Cuando uno está frente a una obra que provoca sensaciones encontradas hacia su forma y contenido, como el caso de “Analizando a Philip”, tiende a sospechar si vio una obra maestra o si simplemente la habilidad del director lo llevó a esa conclusión sin darse cuenta. Justamente en este punto se encuentra el equilibrio entre la comedia y el drama en éste estreno, pero esa indefinición provoca salir corriendo del cine y hablar con alguien de las sensaciones vividas. Si esto no es una gran razón para pagar una entrada al cine, entonces habrá que aceptar a los superhéroes y listo. Por suerte no es así. Por suerte el cine tiene todavía mucho para contar y en este caso, también para interpelar a los cachetazos.
La secuencia inicial podría ser una buena muestra del legado de Woody Allen para esta generación a partir de un análisis crudo de una parte del comportamiento humano.
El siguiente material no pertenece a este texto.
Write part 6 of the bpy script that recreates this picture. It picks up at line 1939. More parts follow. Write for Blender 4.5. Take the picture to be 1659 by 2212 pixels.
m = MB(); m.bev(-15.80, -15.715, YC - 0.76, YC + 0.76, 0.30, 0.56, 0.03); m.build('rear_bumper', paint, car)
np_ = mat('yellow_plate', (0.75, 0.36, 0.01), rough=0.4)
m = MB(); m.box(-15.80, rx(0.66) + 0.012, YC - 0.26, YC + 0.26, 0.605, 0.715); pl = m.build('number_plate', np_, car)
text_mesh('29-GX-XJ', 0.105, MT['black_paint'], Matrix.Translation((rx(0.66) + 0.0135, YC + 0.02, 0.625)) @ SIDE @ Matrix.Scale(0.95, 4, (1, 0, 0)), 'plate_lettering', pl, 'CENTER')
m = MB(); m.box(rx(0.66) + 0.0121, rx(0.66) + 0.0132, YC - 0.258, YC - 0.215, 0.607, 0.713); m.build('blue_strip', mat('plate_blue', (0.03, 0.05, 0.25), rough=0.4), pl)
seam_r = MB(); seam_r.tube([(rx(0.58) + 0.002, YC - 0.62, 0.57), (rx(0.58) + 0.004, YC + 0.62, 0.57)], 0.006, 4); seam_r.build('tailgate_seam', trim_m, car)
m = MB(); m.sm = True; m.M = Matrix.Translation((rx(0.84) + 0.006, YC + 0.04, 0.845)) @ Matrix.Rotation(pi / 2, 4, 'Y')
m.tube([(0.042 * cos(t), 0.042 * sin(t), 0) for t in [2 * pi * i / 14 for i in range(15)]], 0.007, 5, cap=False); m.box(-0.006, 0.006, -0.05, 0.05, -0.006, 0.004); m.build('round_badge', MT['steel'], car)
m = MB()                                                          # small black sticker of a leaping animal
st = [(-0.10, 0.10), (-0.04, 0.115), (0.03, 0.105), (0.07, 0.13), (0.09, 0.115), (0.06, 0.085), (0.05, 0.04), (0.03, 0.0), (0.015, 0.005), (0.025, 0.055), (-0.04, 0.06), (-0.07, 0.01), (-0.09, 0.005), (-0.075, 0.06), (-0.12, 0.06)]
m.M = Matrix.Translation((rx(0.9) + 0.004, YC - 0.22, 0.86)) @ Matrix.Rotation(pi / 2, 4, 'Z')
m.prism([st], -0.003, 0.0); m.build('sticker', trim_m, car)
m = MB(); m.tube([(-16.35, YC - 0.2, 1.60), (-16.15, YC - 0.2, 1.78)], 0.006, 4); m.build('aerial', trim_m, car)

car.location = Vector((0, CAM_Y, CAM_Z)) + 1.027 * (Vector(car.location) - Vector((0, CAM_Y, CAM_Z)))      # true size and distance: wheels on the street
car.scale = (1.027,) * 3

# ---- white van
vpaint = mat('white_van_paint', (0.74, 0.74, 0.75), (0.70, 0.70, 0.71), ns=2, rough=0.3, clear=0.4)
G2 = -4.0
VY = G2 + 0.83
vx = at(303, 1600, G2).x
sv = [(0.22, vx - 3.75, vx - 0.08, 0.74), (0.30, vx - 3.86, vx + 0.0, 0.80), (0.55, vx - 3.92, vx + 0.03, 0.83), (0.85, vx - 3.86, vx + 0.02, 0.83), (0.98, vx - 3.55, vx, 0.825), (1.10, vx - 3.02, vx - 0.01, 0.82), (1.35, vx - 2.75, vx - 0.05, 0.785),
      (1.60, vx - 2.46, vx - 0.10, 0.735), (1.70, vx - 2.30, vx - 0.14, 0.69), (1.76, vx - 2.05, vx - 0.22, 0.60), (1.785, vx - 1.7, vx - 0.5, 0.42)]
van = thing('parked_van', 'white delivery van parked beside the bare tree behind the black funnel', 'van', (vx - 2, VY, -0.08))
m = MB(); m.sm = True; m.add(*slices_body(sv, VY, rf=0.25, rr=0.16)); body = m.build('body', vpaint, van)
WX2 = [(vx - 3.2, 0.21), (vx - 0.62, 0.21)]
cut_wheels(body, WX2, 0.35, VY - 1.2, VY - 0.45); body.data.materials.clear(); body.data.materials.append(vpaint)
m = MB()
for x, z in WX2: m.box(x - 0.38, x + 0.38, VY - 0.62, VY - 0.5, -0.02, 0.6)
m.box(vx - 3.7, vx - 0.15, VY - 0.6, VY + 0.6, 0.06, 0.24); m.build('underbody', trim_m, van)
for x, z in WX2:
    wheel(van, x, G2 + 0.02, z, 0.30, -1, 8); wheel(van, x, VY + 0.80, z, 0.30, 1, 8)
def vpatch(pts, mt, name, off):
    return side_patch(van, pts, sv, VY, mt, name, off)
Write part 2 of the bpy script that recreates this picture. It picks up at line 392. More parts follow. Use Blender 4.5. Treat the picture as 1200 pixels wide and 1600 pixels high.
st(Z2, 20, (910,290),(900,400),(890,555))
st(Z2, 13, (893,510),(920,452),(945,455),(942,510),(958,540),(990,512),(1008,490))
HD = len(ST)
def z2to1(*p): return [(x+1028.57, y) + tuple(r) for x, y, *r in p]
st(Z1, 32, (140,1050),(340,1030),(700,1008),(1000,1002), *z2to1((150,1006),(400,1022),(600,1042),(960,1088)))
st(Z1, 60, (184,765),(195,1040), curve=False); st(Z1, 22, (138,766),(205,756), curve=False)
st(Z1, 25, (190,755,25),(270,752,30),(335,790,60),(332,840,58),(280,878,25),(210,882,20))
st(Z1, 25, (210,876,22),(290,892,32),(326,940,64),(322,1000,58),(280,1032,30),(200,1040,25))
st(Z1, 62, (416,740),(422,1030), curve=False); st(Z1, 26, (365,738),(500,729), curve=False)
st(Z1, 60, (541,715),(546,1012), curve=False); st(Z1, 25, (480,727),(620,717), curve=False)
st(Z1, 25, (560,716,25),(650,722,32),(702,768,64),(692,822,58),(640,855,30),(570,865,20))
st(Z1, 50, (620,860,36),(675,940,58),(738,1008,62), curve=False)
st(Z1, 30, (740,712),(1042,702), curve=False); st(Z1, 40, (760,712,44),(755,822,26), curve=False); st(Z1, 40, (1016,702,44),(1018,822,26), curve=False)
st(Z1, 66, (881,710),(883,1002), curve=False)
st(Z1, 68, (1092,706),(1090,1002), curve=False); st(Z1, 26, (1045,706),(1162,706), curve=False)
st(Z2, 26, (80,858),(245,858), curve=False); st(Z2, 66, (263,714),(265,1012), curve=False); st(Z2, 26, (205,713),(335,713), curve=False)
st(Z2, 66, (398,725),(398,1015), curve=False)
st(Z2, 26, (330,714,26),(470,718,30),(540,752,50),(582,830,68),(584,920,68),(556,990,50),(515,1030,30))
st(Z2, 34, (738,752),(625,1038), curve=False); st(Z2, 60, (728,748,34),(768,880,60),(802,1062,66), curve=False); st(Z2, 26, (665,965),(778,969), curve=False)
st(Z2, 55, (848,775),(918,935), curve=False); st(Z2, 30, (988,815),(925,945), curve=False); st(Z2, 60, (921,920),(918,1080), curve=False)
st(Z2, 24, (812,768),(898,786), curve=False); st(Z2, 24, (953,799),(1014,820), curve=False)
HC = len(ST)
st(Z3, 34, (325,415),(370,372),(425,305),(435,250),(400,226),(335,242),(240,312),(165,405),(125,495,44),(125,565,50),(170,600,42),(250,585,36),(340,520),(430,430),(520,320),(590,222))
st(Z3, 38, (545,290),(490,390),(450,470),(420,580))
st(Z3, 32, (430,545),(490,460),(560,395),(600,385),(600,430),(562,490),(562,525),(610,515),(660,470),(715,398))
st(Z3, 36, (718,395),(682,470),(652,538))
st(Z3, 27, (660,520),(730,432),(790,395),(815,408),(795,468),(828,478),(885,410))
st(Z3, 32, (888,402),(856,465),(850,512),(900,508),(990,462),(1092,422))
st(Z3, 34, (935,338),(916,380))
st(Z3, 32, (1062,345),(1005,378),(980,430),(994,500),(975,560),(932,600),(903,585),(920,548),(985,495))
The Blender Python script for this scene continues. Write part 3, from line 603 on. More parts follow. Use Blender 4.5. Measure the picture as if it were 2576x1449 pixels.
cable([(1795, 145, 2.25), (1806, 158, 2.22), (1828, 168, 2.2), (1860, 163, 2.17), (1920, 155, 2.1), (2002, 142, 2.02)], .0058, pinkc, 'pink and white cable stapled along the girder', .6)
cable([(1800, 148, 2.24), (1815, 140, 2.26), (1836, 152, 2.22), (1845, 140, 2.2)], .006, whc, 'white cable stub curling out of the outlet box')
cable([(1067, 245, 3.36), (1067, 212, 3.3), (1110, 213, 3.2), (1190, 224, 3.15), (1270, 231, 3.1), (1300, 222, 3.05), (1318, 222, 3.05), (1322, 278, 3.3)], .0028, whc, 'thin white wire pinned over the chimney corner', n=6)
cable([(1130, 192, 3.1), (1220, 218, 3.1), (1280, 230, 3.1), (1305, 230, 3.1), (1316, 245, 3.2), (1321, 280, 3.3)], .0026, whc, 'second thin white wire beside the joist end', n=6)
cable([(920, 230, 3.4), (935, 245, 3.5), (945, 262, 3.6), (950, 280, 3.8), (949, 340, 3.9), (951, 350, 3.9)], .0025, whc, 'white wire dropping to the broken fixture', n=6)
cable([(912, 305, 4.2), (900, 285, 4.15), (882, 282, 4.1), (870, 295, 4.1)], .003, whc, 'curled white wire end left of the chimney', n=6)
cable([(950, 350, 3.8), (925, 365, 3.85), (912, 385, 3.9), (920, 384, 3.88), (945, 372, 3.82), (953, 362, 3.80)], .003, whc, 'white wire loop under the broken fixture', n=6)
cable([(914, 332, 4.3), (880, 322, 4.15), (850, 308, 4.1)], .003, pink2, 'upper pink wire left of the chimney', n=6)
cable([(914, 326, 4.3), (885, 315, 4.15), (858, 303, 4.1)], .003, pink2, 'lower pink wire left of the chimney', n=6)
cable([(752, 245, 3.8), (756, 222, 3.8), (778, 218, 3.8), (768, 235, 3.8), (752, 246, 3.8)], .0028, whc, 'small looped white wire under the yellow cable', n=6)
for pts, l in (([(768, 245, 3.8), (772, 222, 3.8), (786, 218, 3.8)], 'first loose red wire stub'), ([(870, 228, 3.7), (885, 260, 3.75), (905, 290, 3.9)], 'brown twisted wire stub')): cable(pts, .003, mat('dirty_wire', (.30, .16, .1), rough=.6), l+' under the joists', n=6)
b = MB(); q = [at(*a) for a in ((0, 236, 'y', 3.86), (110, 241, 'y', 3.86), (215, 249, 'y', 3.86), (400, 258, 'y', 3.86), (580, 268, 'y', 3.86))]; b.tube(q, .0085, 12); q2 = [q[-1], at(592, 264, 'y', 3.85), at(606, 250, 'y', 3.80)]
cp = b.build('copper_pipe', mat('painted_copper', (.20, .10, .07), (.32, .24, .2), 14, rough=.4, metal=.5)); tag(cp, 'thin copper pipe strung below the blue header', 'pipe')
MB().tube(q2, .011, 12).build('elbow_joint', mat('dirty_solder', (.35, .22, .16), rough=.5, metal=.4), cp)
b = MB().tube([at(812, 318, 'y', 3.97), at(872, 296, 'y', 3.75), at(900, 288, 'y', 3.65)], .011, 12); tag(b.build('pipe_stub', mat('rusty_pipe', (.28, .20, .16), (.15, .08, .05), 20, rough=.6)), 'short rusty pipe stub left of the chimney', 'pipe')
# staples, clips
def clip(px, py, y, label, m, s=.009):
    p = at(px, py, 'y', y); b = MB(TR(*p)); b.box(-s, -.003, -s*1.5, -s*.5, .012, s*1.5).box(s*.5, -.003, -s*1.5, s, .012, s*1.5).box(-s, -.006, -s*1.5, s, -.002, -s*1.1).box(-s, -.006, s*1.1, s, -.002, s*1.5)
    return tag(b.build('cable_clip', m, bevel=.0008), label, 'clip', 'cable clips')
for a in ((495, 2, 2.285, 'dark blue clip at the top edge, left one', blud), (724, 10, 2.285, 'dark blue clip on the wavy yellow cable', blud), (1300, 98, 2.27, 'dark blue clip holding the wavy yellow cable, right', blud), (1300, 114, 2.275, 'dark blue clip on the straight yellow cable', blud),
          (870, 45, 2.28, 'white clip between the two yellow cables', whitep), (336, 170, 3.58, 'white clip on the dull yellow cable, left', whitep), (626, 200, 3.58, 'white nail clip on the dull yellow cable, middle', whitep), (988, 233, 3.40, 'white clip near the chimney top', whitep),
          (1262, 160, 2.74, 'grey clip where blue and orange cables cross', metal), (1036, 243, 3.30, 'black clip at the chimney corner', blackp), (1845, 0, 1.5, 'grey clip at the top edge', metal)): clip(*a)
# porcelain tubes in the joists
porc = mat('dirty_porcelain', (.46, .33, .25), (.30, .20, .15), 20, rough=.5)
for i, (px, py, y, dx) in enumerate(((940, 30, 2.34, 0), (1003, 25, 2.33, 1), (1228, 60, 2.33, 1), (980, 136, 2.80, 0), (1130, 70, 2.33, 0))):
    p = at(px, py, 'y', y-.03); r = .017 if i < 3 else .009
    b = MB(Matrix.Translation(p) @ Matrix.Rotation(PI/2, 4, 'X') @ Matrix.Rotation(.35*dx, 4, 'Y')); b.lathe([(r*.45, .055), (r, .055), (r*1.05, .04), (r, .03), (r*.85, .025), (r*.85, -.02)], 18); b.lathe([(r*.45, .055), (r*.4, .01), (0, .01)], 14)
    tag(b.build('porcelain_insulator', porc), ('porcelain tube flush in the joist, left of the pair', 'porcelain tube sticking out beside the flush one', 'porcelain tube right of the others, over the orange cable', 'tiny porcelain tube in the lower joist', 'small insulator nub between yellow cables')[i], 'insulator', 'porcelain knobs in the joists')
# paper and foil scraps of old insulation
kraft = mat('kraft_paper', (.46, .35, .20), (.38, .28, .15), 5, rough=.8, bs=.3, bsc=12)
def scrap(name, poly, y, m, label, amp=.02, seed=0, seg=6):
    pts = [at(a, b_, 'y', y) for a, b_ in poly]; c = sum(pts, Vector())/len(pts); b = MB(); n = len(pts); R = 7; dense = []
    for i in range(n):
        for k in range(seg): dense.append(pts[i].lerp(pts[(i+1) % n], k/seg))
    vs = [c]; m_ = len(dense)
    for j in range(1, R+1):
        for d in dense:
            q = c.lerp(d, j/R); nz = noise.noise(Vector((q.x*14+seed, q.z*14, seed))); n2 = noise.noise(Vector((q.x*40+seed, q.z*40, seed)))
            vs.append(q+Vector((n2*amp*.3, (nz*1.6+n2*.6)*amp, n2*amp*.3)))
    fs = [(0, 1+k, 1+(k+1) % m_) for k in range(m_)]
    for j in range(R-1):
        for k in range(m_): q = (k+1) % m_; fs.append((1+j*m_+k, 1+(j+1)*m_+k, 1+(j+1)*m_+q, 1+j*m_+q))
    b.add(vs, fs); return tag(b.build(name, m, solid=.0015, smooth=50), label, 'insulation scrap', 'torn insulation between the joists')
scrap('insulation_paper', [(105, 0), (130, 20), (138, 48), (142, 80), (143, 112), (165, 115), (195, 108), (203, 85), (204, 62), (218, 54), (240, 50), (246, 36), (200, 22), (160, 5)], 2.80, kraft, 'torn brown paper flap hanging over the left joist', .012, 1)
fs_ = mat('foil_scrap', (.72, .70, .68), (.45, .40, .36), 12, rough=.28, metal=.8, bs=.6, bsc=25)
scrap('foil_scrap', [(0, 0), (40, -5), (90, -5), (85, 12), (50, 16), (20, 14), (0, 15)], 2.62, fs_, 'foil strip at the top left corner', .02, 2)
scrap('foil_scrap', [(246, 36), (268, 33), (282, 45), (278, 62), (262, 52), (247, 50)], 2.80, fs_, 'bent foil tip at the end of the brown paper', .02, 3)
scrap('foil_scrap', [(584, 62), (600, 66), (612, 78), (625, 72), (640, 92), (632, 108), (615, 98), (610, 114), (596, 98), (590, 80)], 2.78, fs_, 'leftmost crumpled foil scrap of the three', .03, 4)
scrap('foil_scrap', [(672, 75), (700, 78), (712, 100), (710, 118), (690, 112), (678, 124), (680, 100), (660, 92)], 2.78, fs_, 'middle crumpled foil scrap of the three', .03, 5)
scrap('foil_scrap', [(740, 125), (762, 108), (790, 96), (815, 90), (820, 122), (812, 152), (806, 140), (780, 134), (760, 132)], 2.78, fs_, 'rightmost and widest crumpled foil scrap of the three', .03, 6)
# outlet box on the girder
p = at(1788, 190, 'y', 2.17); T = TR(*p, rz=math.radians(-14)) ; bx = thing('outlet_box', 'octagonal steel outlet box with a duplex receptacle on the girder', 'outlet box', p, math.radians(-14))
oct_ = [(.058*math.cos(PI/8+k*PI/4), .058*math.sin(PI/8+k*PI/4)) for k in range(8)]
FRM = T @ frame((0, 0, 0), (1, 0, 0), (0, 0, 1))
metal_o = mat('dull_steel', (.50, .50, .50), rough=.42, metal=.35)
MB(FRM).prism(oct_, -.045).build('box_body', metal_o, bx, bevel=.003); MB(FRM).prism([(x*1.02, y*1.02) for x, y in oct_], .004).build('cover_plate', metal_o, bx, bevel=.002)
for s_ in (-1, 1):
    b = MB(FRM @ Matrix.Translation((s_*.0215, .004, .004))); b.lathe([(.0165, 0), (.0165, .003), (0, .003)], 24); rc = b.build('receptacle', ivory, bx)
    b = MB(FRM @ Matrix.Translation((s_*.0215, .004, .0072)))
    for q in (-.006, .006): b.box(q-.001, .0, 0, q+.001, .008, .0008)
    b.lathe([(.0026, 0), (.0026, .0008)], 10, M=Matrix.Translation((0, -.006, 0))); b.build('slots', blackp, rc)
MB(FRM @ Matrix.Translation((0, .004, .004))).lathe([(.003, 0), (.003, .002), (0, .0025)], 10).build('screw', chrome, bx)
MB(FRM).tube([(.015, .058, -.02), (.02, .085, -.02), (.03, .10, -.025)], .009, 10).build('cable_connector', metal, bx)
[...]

Una lectura casi perfecta del ciudadano misógino, neurótico controlado y egocéntrico, pero sin caer en la victimización procaz y facilista. Por el contrario, es como si el director se hubiese metido a fondo en la mente del protagonista para entenderlo, abrazarlo y desnudarlo (nos) a la vez.
“No te sientas más miserable de lo que necesitas. Eso dejáselo a ellas. Para eso están.” Serán algunas de las verdades absolutas que profieren estos personajes alrededor de los cuales “gira el mundo”. “Analizando a Philip” es ante todo una secuencia de retratos en los cuales la sobre-explicación y el subrayado tienen la deliberada intención de no correr al espectador de su lugar de juicio.
La narración en off aporta mucho y resta en la misma proporción. Por un lado, porque narrar el estado psicológico de los protagonistas, como si se tratase de leer los apuntes de un practicante de psicología, juega un doble papel entre lo contextual y el humor. Esto es a favor. Pero por otro lado, hay una razón deliberada, pero no del todo explicada, por la cual la misma narración se ocupa de describir muy puntualmente como se siente X, personaje en desmedro de lo que se puede ver en el trabajo actoral. Como si este fuese relegado a un segundo plano a partir de un registro, en donde los actores están en estado neutro en contraste con las actrices que sí tienen más libertad para trabajar las facetas emocionales. Sin dudas es una propuesta estética en donde la teoría sobre las libertades intelectuales, y no hablamos de censura frente al hecho de ser escritores, sino del uso de la inteligencia, la razón y el poder de decisión en la vida en general, se pone a prueba constantemente.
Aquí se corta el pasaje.